Thursday, September 30, 2010

A Bit of Disconnection

When I went downstairs awhile ago, my wife was watching John King's political program on CNN. The focus of the segment was on the economy. As a preface to a question to a guest, King was talking about the concerns of "ordinary Americans". The first two concerns he listed -- jobs and health care -- were on target, but his third concern clearly illustrates he must be unfamiliar with the lives of ordinary people.

What did he think the third concern is? Whether children should be sent to public or private schools!

I've got some news for Mr. King. Ordinary folks don't have the financial resources to send their children to private schools. The children of ordinary Americans go to public schools. It is the ONLY viable option, other than home schooling.

All this statement tells me is that John King spends all of us time hanging out with people in his own economic class. He is clueless of the key issues faced by the working class, the vast majority of his countrymen. This ignorance makes it next too impossible for King to present an objective or quasi-balanced view of the news.

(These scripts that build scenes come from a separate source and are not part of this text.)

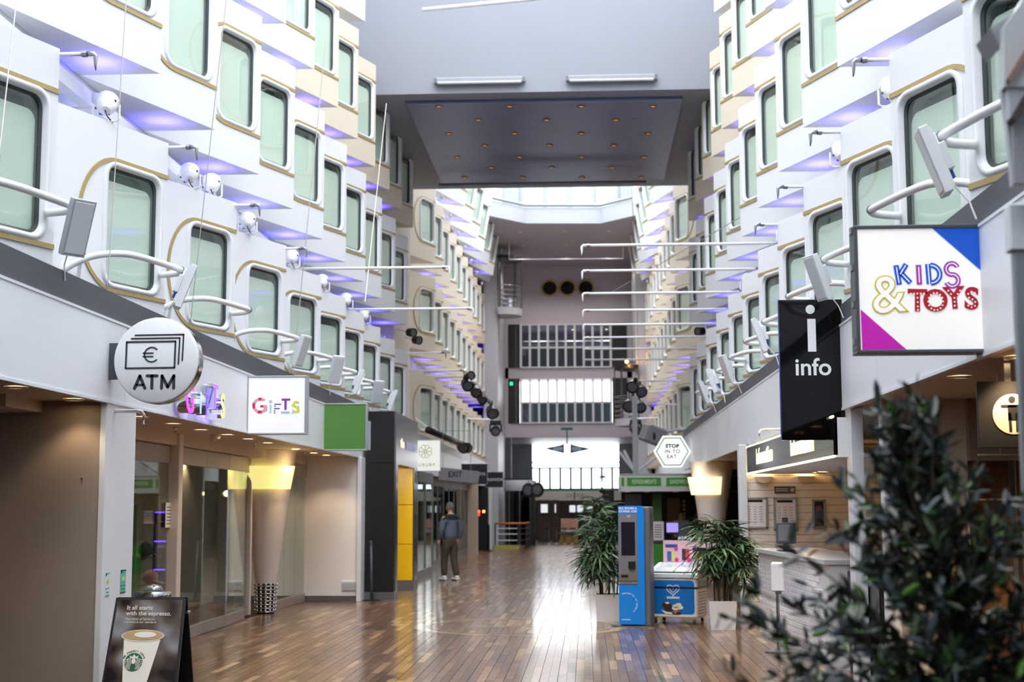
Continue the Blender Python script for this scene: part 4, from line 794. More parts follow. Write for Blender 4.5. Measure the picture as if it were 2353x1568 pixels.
bx('pillar',M('kiosk_green_dark','#2c5a30',.5),kk,1.72,kz+1.0,0,1.95,kz+1.15,z0); bx('menu_board',M('menu_warm','#8f7a62',.5),kk,2.2,kz+2.85,.9,2.55,kz+2.9,1.9); bx('menu_board',M('menu_grey','#6a675f',.5),kk,2.95,kz+2.85,1.0,3.3,kz+2.9,1.5); bx('poster',M('blue_poster','#7f8fb8',.5),kk,1.05,kz+2.85,1.35,1.5,kz+2.9,2.0)
for k in range(8): bx('hanging_pack',M('pack_cream','#d2c7a8',.5),kk,2.62,kz+2.82,1.0+.11*k,2.7,kz+2.86,1.07+.11*k)
for i,x in enumerate((1.05,1.55,2.3,3.0,3.6)): downlight((x,kz+.6,z0-.005),'small warm lamp under the snack kiosk canopy, %s from left'%ORD[i],'lamps under the snack kiosk canopy',4,'#ffc070')
bx('shelf',M('shelf_dark','#3a3531',.5),kk,1.1,kz+.35,.0,1.36,kz+.85,1.25)
c=at(1545,1213,y=kz+.5); o=thing('till_screen','lavender lit till screen on the snack kiosk counter','monitor',(c.x,kz+.5,.8)); bx('screen',M('lit_lavender','#9a8fe6',.4,emit=.55,var=0),o,c.x-.15,kz+.475,c.z-.12,c.x+.15,kz+.485,c.z+.12); bx('bezel',BLACK,o,c.x-.175,kz+.485,c.z-.16,c.x+.175,kz+.53,c.z+.15,b=.01); bx('stand',BLACK,o,c.x-.03,kz+.5,.8,c.x+.03,kz+.54,c.z-.14)
pal2=['#c9584a','#e0d6c4','#3f6fb0','#d7a640','#c77f8a','#7d9a52','#efe9dd','#8a4a32']
for i in range(9):
    z=.82+.0*i; x=1.15+(i%3)*.09; zz=(1.27,1.0,.6)[i//3]; 
for i in range(6):
    x=2.55+.22*i; mt=M('snack_'+pal2[i][1:],pal2[i],.5); o=tag(bx('snack_pack',mt,None,x,kz+.4,.802,x+.13,kz+.5,.95+.02*(i%3),b=.012),'%s snack pack on the snack kiosk counter'%('red','cream','blue','yellow','pink','green')[i],'packet','snack packs on the kiosk counter'); bx('seal',mt,o,x+.005,kz+.44,.95+.02*(i%3),x+.125,kz+.46,.98+.02*(i%3))
c=at(1512,1225,y=kz+.3); o=tag(bx('menu_card',PAPER,None,c.x-.13,kz+.28,.8,c.x+.15,kz+.3,1.28,b=.004),'white menu card standing on the kiosk counter','card'); prt('print_line',PRN,o,((c.x-.13,kz+.28,.8),(1,0,0),(0,0,1)),*[rect(.04,.08+.06*k,.22,.1+.06*k) for k in range(6)],lift=.001)
for i in range(5):
    x=1.12; z=.85+.1*i; o=tag(bx('boxed_snack',M('snack_'+pal2[(i*3+1)%8][1:],pal2[(i*3+1)%8],.5),None,1.12,kz+.28,1.252+.07*i,1.34,kz+.5,1.318+.07*i,b=.008),'boxed snack in the stack left of the kiosk, %s from the bottom'%ORD[i],'box','boxed snacks stacked on the kiosk shelf'); bx('lid_band',PAPER,o,1.119,kz+.279,1.275+.07*i,1.341,kz+.3,1.29+.07*i)
# leaning column with lamp shade by the kiosk
cx,cy=2.62,30.5; o=thing('tapered_column','white inverted cone column with glowing shade before the snack kiosk','column',(cx,cy,0)); MB().lathe([(.17,.47),(.22,.85),(.33,1.7),(.46,2.59)],(cx,cy,0),28).build('shaft',_m['column_plaster'],o,'auto'); MB().lathe([(.15,0),(.16,.47)],(cx,cy,0),20).build('foot',CHROME,o,'auto'); shade(o,cx,cy,1.9,2.27,.44,.52,-170,-70).data.materials[0]=M('warm_white_shade','#e8dcc6',.5,emit=.7,ecol='#ffe3b8',var=0); lamp('column_light',(cx-.4,cy-.4,2.35),1.2,'#ffd9a0',.05,o)

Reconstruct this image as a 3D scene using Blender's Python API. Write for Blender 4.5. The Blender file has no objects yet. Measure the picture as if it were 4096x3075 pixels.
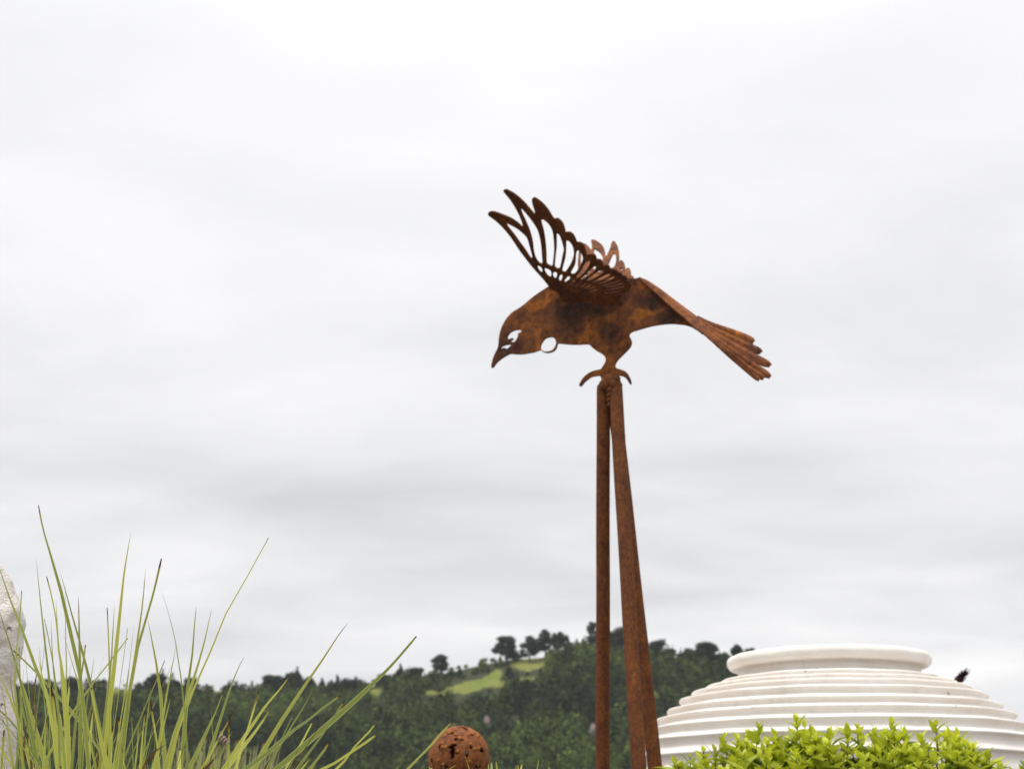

In many ways, it underscores that he is not that much different from his Fox News counterparts. They view the day's events through the narrow lens of the Christian Right. King, on the other hand, gazes through the narrower lens of the well-to-do and tries to extrapolate -- unsuccessfully, I might add -- their concerns with people struggling to keep a roof over their heads and food on the table.


  1. The corporate media uses public opinion to support its own ends. The Tea-Party is basically a Fox News creation so they have the appearance of dialogue with the "folk." Really, it's one big echo chamber that never stops talking, and CNN is part of it as well. 24-hour news that never stops!

    "Do your work, then step back.
    The only path to serenity." - ch. 9, Tao Te Ching

    "Do you have the patience to wait
    till your mud settles and the water is clear?" - ch. 15, ibid.

  2. Oddly enough, this third concern is a big one in Hawaii where people fear or distrust the public schools which most people believe aren't very good...the state just got a big pile of federal money to attempt some improvements. The person who did the proposals for the big pile of money is now the superintendent. There are even DoE employees who send their kids to private schools (which seems like it should be illegal). Our son went to a public school that was a neighborhood rival to Punahou, the alma mater of his girlfriend. As far as I can see, they both have gotten the same educations.

    Still, many people of limited means struggle to put their kids in all kinds of private schools, from Obama's Punahou to any number of small church-related academies. When I was young, and still being educated under the principle of John Dewey's recommendations (when an education for everyone was the desired outcome and high school graduation was still a big deal) only very wealthy people went to private "boarding schools," learning to ride and speak French. The only "private schools" were the Catholic parochial ones, just another school district really in a heavily Catholic area.

    Now in the era where college has become the "high school after high school" no one quite feels the public schools are up to the task. (Then there's homeschooling, a whole other issue based on some other kind of fear...or elitism.)

    In any case, I think being educated and smart is ultimately up to the individual (all schools can do, should do, is teach people HOW to learn); one of the smartest guys I have met recently is only high-schooled, and my boss doesn't have any degree. In the first case, I am awed; in the second, I realize we have little common understanding of each other.

  3. A point I may have failed to make is also how --from my little remote island state -- the rest of country often appears to be completely foreign.